With that in mind, and the amount of money GAA supporters shelled out in 2018 alone and will do again next year, here’s a suggestion for all the county finals, across the land, in 2019.

As a means of saying thanks for all the support people on the ground give the Association, Croke Park should issue a statement in which it directs every county board to charge €10 for adults and €5 for OAPs and students for their respective club finals at intermediate and senior levels.

And if the GAA market it adequately, it will increase the numbers on the gates everywhere. Where possible, county boards should be encouraged to play their intermediate and senior finals, in each code, as double-headers, thus giving people exceptional value for their hard-earned.

Tomás Condon, son of Imokilly manager Fergal Condon, with the cup following the Cork SHC final at Páirc Uí Chaoimh. Picture: Ramsey Cardy/Sportsfile

In Cork’s case, they could charge €10 and €5 for the senior-intermediate double-headers and operate the same system on the day the two premier intermediate finals are contested. Therefore, it will cost €20 or €10 to attend two separate occasions.

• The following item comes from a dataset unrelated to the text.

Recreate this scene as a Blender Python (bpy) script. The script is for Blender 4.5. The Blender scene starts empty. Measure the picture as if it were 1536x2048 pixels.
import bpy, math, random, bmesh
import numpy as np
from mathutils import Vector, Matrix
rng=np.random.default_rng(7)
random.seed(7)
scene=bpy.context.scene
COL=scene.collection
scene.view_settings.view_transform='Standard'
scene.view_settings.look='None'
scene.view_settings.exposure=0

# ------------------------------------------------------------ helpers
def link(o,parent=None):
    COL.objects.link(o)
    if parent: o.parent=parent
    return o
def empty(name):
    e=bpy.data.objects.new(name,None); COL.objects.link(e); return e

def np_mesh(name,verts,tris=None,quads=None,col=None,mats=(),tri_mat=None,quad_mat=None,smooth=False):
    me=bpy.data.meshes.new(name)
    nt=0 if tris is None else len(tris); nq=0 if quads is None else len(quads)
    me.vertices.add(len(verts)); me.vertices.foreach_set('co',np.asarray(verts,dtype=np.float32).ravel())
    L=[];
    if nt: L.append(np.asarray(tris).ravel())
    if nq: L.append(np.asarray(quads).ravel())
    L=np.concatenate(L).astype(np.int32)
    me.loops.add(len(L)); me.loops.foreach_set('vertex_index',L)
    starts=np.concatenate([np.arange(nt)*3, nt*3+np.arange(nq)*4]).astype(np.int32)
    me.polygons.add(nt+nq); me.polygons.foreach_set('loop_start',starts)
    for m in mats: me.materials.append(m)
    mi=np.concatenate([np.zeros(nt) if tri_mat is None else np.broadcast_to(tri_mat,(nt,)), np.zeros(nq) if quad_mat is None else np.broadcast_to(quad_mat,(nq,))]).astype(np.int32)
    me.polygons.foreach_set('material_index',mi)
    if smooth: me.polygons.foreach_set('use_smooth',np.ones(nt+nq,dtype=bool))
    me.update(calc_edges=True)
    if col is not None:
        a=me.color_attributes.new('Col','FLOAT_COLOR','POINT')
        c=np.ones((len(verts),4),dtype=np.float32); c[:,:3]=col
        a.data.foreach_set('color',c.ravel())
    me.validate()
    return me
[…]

Additionally, it would supplement the atmospheres at the finals and would represent a goodwill gesture from the GAA, from the very top, right down to the local county boards.

Alternatively, offer a discounted price for a ticket that will gain people entry to all adult county finals in a given county.

People are frankly sick of being screwed over by the prices of tickets to games. It is extremely unfair.

There is, after all, plenty of money throughout the Association to withstand further deals in which the people are put first, in a direct manner.

It is not unreasonable, whatsoever, to suggest prices as low as €10 and €5, however, given the huge, collective sums people have paid throughout the year supporting their clubs and counties.